Categories of Special Interest

Architectural


Original Use

Farmyard complex


In Use As

Farmyard complex


Date

1780 - 1820


Coordinates

274956, 305309


Date Recorded

25/03/2012


Date Updated

--/--/--


Description

Vernacular farmyard, built c.1800, comprising house and outbuildings. Two-storey house having three-bay ground floor and two-bay first floor, with gabled windbreak dated 1915 to front (east) elevation and later two-storey extension to rear. Pitched tiled roof, with rendered chimneystack. Roughcast rendered walls having smooth rendered plinth, and with smooth rendered walls to porch. Square-headed window openings having timber-framed windows with top-hung top-lights. Square-headed door recent timber door to porch with overlight. Render date plaque over door with shamrock motif. Earlier two-bay single-storey outbuilding attached to north gable, having pitched corrugated-iron roof, whitewashed rubble stone walls, square-headed openings with timber battened doors. Detached single-bay two-storey outbuilding to north having pitched corrugated-iron roof, whitewashed rubble stone walls, and square-headed openings with timber battened door and shutters. Concrete cast in-situ external stairs to east gable.
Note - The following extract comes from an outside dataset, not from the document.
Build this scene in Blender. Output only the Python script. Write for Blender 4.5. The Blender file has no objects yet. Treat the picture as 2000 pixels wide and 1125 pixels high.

Set back from road having front garden with rendered boundary wall having square-plan entrance piers to pedestrian entrance and round-plan entrance piers to vehicular entrance to roadside, both with wrought-iron gates. Boundary walls with wrought-iron pedestrian gate separating garden from yard.

Appraisal

This pleasant roadside farmyard exhibits simple forms and narrow plans to its house and associated outbuildings. The asymmetrical facade of the house, and the windbreak, are typical of Irish vernacular houses. White-coloured walls and red corrugated-iron roofs to the outbuildings are typical and add significantly to the presentation of this relatively intact farm complex. The retention of early gates and piers enhances the context of the site. Together with the adjacent Corcreegagh School and Saint John the Baptist's Church, the house and outbuildings add to the character of this rural settlement.